Data records:
◆ ◆ ◆ ◆ ◆
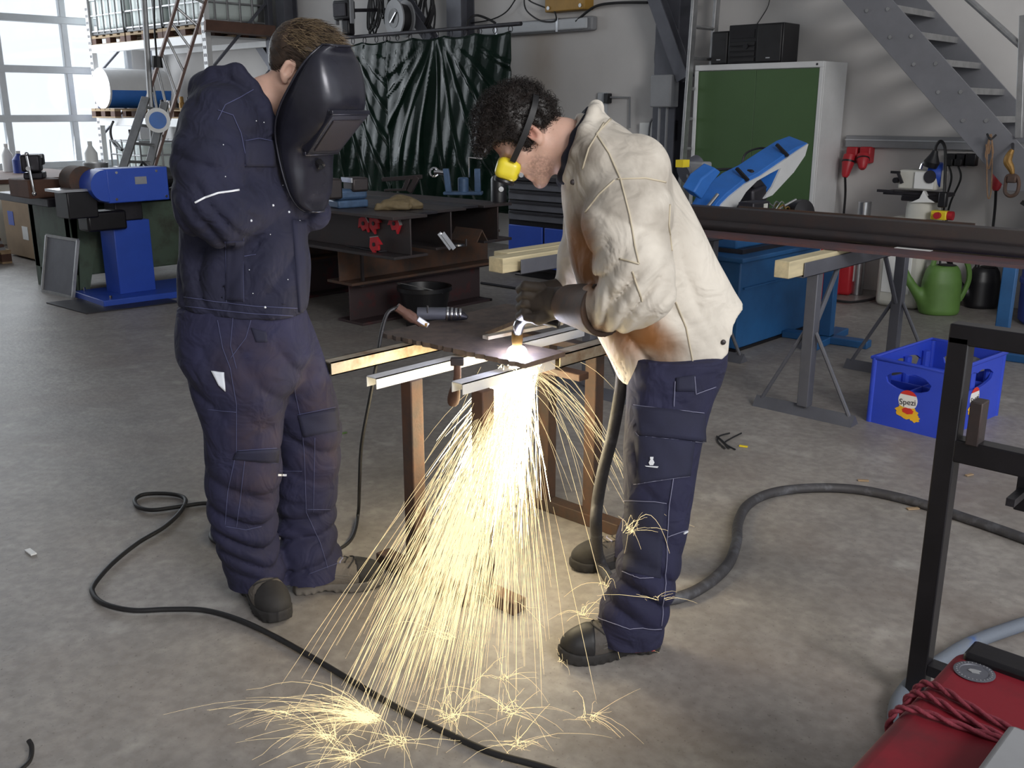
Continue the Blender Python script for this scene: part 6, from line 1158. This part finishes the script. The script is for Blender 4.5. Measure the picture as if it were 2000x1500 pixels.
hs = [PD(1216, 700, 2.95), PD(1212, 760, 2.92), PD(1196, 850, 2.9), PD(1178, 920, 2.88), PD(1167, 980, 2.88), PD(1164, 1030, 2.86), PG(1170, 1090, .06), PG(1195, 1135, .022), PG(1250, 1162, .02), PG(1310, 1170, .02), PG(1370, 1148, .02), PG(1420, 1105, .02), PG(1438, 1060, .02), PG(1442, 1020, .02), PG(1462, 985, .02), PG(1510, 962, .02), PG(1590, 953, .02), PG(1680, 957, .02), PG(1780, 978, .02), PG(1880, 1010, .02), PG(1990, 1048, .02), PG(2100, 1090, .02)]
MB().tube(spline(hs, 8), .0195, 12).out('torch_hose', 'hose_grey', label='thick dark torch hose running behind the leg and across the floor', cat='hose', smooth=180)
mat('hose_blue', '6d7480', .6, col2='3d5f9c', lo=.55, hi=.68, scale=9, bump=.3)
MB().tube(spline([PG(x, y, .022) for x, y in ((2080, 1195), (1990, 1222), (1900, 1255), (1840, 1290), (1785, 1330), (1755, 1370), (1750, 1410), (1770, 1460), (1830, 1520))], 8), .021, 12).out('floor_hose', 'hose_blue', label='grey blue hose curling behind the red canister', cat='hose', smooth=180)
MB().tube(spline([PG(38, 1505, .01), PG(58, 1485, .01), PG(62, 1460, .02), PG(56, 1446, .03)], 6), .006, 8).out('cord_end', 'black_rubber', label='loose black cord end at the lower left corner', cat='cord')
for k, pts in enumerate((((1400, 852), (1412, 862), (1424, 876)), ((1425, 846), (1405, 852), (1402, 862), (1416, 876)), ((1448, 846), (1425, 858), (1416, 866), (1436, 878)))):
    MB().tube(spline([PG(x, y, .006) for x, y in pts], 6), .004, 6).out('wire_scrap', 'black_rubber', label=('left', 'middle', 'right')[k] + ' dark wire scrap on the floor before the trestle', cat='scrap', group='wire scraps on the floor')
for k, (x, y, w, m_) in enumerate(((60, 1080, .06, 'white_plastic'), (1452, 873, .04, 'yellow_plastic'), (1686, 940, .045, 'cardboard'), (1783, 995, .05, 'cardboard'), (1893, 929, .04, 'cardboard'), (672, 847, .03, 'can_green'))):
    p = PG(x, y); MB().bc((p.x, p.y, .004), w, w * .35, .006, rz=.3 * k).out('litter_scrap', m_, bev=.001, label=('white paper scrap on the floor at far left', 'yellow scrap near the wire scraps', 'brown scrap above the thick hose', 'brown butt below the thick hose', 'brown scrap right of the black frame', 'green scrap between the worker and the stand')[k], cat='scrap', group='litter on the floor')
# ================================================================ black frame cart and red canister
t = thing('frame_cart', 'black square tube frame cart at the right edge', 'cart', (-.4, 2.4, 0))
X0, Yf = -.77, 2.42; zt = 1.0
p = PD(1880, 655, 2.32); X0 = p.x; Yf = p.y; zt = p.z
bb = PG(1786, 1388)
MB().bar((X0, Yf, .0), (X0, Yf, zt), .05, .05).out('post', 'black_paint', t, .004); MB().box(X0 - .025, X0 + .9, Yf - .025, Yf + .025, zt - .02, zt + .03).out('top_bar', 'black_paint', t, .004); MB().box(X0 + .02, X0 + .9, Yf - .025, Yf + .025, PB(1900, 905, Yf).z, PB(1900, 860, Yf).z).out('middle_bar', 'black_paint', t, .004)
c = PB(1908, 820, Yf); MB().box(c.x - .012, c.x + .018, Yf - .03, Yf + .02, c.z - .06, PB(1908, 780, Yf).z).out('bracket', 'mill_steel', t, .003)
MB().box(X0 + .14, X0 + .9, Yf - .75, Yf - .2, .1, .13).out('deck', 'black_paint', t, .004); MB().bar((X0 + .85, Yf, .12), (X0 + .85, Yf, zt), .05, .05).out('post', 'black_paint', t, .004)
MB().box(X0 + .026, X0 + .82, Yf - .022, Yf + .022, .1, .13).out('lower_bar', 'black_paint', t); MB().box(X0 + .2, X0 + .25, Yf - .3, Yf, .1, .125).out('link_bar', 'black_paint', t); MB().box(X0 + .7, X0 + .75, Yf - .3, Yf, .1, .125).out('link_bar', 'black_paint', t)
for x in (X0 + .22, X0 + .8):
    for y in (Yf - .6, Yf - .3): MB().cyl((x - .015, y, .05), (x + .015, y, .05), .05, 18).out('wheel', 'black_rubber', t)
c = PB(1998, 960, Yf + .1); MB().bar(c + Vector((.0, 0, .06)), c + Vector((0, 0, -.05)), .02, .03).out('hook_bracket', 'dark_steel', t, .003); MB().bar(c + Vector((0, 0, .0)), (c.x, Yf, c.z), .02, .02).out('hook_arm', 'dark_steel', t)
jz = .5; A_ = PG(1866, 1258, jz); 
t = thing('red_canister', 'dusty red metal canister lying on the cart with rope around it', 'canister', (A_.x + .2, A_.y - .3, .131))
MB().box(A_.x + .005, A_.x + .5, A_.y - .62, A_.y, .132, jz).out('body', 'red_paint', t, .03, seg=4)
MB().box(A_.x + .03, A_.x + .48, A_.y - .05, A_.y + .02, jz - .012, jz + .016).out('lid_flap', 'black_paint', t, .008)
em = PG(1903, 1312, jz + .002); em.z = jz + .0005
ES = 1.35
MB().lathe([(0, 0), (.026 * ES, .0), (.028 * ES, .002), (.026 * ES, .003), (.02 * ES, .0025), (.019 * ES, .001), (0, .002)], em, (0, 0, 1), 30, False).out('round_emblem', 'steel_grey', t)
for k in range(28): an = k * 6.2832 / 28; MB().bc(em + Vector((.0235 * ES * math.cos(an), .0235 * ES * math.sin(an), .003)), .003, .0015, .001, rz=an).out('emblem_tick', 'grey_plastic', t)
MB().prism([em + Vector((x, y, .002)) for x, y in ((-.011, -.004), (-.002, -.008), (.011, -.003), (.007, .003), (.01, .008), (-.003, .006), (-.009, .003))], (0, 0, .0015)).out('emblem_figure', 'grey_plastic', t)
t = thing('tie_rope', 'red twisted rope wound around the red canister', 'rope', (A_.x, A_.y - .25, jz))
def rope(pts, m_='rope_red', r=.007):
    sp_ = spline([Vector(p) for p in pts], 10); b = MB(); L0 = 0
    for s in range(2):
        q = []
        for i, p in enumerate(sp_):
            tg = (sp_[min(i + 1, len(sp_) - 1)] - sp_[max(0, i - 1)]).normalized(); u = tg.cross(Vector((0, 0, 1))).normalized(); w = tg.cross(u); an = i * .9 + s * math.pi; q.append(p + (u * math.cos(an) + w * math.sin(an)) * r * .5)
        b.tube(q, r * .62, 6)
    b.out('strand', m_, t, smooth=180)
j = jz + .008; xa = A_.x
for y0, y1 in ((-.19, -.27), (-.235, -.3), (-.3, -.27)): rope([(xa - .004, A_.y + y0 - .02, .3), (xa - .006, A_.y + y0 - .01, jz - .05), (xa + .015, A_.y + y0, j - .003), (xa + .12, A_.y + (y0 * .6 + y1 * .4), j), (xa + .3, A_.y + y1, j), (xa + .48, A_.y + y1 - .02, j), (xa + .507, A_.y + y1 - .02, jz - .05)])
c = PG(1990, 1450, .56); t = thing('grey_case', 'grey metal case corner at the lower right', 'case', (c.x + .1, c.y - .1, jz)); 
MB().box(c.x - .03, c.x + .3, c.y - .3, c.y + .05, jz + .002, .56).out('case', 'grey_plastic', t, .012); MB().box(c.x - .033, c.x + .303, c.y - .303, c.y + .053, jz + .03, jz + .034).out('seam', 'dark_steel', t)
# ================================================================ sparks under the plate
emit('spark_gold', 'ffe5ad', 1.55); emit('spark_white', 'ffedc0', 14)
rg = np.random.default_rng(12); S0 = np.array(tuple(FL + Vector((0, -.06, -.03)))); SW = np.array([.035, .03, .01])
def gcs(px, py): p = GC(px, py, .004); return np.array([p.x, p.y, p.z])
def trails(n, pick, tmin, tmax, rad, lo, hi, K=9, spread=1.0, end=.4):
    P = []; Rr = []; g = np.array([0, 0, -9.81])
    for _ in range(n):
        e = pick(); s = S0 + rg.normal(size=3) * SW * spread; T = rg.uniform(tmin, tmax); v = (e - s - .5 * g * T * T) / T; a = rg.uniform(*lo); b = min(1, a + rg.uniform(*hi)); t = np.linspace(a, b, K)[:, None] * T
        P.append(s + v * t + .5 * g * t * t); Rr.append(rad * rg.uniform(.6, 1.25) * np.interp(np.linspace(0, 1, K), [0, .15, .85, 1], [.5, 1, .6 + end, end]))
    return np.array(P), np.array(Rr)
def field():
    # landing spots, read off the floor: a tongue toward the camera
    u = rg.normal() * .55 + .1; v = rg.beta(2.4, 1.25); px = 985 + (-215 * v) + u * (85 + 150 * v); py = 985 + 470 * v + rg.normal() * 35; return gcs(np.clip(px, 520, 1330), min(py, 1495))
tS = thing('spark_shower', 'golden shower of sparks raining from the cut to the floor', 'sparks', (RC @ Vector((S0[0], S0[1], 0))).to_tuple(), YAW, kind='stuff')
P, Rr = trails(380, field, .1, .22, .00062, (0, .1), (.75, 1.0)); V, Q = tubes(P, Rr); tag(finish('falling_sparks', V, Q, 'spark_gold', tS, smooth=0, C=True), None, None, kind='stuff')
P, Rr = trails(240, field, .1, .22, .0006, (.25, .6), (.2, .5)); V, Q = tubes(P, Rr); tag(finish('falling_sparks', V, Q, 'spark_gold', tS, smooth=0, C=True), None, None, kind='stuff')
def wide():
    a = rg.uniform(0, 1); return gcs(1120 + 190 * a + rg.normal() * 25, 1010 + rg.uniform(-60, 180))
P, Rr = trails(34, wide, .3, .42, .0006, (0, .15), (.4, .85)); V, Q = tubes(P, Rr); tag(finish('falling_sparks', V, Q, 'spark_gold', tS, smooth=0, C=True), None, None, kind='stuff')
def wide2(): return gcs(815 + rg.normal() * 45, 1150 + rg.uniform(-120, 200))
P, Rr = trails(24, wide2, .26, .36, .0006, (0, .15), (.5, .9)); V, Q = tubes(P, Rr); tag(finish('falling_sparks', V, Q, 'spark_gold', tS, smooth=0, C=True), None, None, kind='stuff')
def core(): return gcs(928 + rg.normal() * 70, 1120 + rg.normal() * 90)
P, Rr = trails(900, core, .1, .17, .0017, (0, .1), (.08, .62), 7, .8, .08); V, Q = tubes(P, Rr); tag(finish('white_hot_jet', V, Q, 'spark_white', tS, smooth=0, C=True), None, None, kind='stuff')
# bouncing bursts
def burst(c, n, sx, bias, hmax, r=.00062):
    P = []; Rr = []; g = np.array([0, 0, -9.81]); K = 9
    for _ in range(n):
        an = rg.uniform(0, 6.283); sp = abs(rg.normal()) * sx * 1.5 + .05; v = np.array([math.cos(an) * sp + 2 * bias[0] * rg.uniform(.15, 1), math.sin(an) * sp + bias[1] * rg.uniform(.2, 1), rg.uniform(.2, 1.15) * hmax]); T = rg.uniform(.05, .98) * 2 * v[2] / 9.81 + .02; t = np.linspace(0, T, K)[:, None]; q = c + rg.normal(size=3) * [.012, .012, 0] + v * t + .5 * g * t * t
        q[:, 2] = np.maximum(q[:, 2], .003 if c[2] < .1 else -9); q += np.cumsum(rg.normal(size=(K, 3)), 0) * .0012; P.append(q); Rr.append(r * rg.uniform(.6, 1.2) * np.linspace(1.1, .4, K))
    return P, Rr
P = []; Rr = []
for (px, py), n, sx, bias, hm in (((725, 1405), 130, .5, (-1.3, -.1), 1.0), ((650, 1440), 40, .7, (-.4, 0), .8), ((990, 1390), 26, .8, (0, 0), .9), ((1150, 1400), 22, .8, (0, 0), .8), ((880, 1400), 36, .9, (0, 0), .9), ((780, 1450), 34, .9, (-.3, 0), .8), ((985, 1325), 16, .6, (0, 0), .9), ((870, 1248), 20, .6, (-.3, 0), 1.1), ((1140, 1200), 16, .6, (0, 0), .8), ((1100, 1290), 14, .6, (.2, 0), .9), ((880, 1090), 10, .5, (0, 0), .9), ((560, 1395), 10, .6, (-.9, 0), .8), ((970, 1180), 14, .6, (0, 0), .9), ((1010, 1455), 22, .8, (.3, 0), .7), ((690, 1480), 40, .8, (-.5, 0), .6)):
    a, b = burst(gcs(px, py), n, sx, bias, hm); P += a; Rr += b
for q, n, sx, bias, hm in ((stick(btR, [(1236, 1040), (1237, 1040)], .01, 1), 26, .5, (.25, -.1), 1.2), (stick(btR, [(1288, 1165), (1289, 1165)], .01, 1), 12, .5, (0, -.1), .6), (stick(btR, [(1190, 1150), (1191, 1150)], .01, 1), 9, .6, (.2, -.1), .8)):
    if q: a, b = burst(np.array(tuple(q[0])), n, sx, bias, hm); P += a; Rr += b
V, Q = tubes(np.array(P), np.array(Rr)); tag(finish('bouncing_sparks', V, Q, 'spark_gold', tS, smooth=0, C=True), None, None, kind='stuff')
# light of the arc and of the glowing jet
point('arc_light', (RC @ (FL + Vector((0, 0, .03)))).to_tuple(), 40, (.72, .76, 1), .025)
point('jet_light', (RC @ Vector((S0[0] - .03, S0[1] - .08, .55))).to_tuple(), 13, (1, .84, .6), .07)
◆ ◆ ◆ ◆ ◆
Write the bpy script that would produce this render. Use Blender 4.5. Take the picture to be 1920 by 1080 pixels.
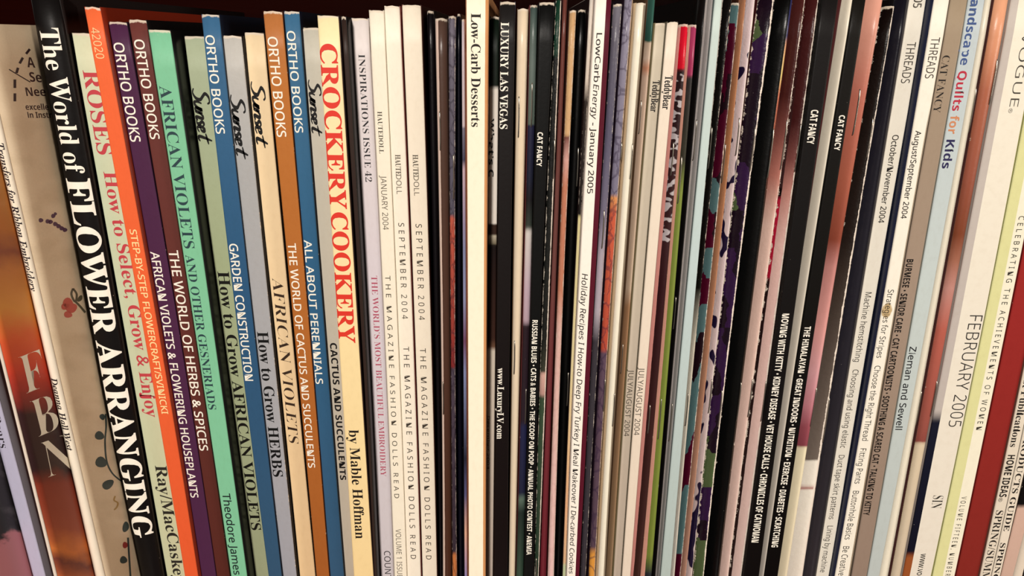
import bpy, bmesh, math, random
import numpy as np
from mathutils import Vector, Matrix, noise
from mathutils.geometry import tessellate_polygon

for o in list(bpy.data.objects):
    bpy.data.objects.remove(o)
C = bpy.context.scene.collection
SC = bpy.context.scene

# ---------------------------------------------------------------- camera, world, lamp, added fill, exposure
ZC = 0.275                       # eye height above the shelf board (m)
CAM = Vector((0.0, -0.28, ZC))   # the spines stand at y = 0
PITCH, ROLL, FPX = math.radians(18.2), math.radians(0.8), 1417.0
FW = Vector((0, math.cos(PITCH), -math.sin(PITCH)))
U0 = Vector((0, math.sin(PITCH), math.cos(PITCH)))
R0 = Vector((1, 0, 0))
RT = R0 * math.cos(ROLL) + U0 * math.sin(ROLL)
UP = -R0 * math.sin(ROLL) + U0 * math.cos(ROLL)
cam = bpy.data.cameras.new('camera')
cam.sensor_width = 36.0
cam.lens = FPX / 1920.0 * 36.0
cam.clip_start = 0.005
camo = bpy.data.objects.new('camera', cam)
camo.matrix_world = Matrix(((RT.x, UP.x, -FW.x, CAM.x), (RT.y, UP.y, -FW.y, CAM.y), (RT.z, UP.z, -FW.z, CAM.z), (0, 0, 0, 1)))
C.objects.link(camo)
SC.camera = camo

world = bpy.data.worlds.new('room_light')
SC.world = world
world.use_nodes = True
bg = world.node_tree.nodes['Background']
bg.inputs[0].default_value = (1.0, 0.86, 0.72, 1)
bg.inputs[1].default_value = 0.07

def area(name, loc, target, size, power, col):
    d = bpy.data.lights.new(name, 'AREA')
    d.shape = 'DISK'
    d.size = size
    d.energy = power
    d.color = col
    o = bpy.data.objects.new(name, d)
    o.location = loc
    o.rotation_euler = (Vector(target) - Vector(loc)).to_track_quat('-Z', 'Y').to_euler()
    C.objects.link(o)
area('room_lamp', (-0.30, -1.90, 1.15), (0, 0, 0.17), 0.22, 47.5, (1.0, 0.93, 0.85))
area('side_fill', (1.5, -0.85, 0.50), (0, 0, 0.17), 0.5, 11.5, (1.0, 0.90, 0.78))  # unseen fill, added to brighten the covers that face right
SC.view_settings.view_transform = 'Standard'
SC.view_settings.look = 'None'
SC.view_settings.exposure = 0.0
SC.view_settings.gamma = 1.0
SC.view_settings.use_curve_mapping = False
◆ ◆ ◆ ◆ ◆
Request: Taking the material above, give again exactly the lines from the one holding "Write the bpy" through the one holding "SC = bpy.context.scene", with both ends and without pictures.

Solution below:
Write the bpy script that would produce this render. Use Blender 4.5. Take the picture to be 1920 by 1080 pixels.
import bpy, bmesh, math, random
import numpy as np
from mathutils import Vector, Matrix, noise
from mathutils.geometry import tessellate_polygon

for o in list(bpy.data.objects):
    bpy.data.objects.remove(o)
C = bpy.context.scene.collection
SC = bpy.context.scene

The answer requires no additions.